Retired diplomat Vladislav Jovanovic tells Kosovo Online that the announcements in which the Quint calls on Pristina to do something or warns Pristina are "playthings", because as he vividly says - if a parent does not want to pull his child by the ear or punish him, but only talks, that means that there is an agreement - I will talk, and you do your own thing, for that, you have my tacit consent.

"They want to affirm Kosovo as a truly independent state that they cannot directly influence, and they allow them to demonstrate their independence. It is part of the same job," Jovanovic says.

Let us remind you that a court case was fought over the monastery land for 16 years until the decision of the Constitutional Court in 2016 confirmed that the disputed 24 hectares belong to the people of Visoki Decani.

In the meantime, as an additional problem, the Kosovo Government's decision to build the Decani-Plav road, through a special protected zone near the Visoki Decani Monastery, where it is prohibited by law, was grafted on. Construction began in 2014 and has been stopped and continued on several occasions.

Analyst Dusan Janjic says that this issue also has an impact on the process of returning the land to the Visoki Decani Monastery.

"Pristina is silent about the return of the land for internal political reasons, because all this time the greatest resistance was not given by the Government of Kosovo, but by the municipality of Decani, which had its own representatives in the Government, like Haradinaj, and had influence on the Government. The municipality is not asking formally and legally but is asking factually, and with the municipality, there is also a problem with the route of the new road that is being built above the monastery, which is under the jurisdiction of the central government and financed by the EU," Janjic says.

He also believes that the question of land registration for the monastery opens the topic of the Special Law on the position of the SOC, that is, the question of the position and status of the SOC.

"I think that here the Government will try to buy time to solve the delicate issue concerning 200-300 Albanian families who built apartments or houses on that land so that it will be part of the package regarding the Special Law on the position of the SOC. It suits Pristina that it is linked to the recent agreement from Brussels on the road to normalization, that is, to paragraph 2, item 7 of that agreement," Janjic says.

As he points out, the question is what will be entered into the cadastre, because, as he believes, the houses that were built near the monastery and the cemetery cannot be demolished, so there remains the possibility of compensation with some other land.

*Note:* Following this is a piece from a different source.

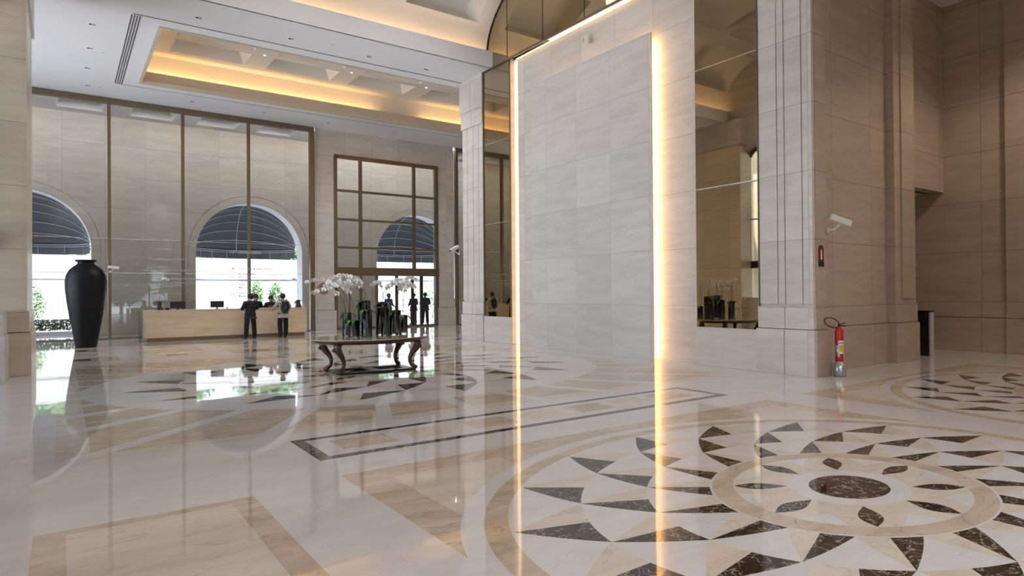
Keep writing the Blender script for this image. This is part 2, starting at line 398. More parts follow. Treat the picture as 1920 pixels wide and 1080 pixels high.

The Visoki Decani Monastery itself recently announced that the firm determination of the Kosovo government and the municipality of Decani not to implement the decision of the Constitutional Court from 2016, and to even call it illegal, despite all international requests to implement the decision, was in complete contradiction to the government's statement in Pristina to guarantee the protection of the assets of the Serbian Orthodox Church in Kosovo.

"Furthermore, such behavior towards the Visoki Decani Monastery represents a serious discouragement to all those who believe that court decisions protecting property rights should be implemented and compromises the rule of law in Kosovo. At the same time, this attitude discourages Kosovo Serbs and other citizens from freely exercising their rights to protect their property through the legal system in Kosovo and has a negative impact on religious and ethnic relations in Kosovo and Metohija," the Visoki Decani Monastery concluded.

Visoki Decani Monastery is on the UNESCO list of world cultural heritage in danger, as are Gracanica, the Patriarchate of Pec, and the Church of the Virgin of Ljevis.